Ou seja, o setor público toma mais dinheiro emprestado dos dotadores de poupanças, via o sistema financeiro, do que o setor privado das famílias e empresas: mesmo que a taxa básica de juros da economia esteja caindo…

Outrora (sic), diziam as teorias assim como as lendas, que quando há um tomador primaz a drenar liquidez, o custo para os demais tomadores de recursos se eleva bastante: é isso que explica 315% de taxas anuais de créditos para consumo de famílias, no cartão de crédito ou em algumas linhas de crédito pessoal? Ou os escandalosos 2,08% ao mês (ou 28,02% ao ano para uma inflação anual de 4,5%) para crédito consignado a pensionistas do INSS? Ou via débito em conta de assalariados (que alguns ainda pretendem securitizar(sic e argh!) com recursos do FGTS)?

É pelo grau (sic) de risco?

E qual é o grau de risco de entupir com títulos públicos, SEM GRAU DE INVESTIMENTO, as carteiras de fundos (de curto prazo ou previdenciários) e os balanços dos bancos na crença insana que governos não quebram (vide RJ, RS, MG e outros). Gerando e distribuindo lucros de bilhões que são pagos pela divida bruta de um governo que demonstra incapacidade crescente de gerar poupança fiscal para resgatar seus compromissos?

Mesmo que as notas de rating desses bancos tenham sido rebaixadas no mesmo momento das perdas dos graus de investimento do país?

Isto não quer dizer nada?

Se o setor de intermediação capta R$ 3,1 trilhões para suprir créditos a famílias e empresas e capta R$ 4,0 trilhões para carregar títulos (ou um PIB anual), o que aconteceria se o setor financeiro não passasse mais a contar com os ganhos do rentismo parasitário da divida
pública?

Vão gerar bilhões de resultados anuais aumentando tarifas de prestação de serviços? Haveria competência para originar ganhos provenientes da assunção de novos riscos de créditos a serem buscados no mercado, a taxas menos abusivas e escorchantes, por óbvio? No nível da
SELIC atual, por exemplo? Vão financiar infraestrutura de longo prazo como deliram alguns próceres de PPP e Concessões?

Creio que sobrariam muito poucos bancos… a oligopolização (e seus elevados custos) seria madrasta de um mundo selicado para tomadores preferencialmente privados…os bancos desaprenderam a originar e a bancar novos negócios…e faz muito tempo (a inadimplência
branca e o estouro das recuperações judiciais de créditos mastodônticos que o digam).

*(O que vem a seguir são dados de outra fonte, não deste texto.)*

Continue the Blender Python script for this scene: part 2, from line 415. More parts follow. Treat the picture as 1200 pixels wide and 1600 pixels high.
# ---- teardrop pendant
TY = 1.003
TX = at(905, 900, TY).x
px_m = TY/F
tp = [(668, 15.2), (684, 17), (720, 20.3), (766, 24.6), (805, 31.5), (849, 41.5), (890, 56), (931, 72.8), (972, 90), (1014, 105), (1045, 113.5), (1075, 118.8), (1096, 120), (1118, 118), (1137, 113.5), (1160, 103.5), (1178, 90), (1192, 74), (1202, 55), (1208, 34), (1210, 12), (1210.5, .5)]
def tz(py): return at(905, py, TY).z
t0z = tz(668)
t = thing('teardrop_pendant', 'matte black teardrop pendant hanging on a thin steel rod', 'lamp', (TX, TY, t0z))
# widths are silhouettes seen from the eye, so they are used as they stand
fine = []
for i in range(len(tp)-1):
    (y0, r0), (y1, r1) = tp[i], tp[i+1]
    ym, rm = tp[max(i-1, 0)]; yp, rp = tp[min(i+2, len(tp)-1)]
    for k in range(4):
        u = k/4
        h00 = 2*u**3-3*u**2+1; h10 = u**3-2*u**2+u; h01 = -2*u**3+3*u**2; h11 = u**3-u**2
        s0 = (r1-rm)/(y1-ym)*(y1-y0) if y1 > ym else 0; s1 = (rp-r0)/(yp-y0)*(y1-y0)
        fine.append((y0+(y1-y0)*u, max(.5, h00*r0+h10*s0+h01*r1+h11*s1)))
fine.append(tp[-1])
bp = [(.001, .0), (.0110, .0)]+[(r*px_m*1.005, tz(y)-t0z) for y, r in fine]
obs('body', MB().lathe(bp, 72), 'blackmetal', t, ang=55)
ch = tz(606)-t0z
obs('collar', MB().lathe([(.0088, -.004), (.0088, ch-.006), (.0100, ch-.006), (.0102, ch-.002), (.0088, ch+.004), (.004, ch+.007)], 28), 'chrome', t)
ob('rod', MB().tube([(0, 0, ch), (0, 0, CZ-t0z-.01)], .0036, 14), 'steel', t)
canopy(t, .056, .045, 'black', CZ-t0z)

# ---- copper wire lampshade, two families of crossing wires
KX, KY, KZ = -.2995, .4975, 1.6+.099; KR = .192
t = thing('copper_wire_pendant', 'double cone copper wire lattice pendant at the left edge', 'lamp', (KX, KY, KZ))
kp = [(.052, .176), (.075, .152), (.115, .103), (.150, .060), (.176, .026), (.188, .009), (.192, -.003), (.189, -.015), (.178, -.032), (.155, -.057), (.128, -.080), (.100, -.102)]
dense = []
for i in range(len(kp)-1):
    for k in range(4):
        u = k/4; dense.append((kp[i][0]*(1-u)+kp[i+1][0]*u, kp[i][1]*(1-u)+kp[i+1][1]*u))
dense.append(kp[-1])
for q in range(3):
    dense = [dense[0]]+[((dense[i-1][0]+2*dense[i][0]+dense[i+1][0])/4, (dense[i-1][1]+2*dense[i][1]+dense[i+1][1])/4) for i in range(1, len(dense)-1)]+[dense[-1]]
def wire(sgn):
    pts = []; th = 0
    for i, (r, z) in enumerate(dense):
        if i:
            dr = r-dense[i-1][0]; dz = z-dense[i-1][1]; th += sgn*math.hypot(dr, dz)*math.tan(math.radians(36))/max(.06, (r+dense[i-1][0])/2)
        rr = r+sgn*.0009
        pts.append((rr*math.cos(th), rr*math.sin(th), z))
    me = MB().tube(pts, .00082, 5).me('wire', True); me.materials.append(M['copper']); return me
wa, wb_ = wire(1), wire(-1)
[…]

Qual o futuro de uma economia que drena renda e valor dos ganhos do trabalho e da produção em prol da oferta de serviços públicos custosos e deficientes e que oferta crédito insuficiente e caro para quem quer trabalhar (OPEX) e investir (CAPEX)?

Que AÇÕES PRESENTES OU FUTURAS dos governos atuais (ou dos que querem ascender) estão contemplando esses dados e informações para REINCLUIR esses contingentes de renda potencial para o crescimento da sociedade e da economia?

E em que PRAZO se pode esperar a mudança prevista ou proposta por esses governantes?

Criar valor na economia, substituindo o que destrói valor (impostos elevados e juros escorchantes), elevando a renda disponível, continua a ser o grande desafio da economia brasileira.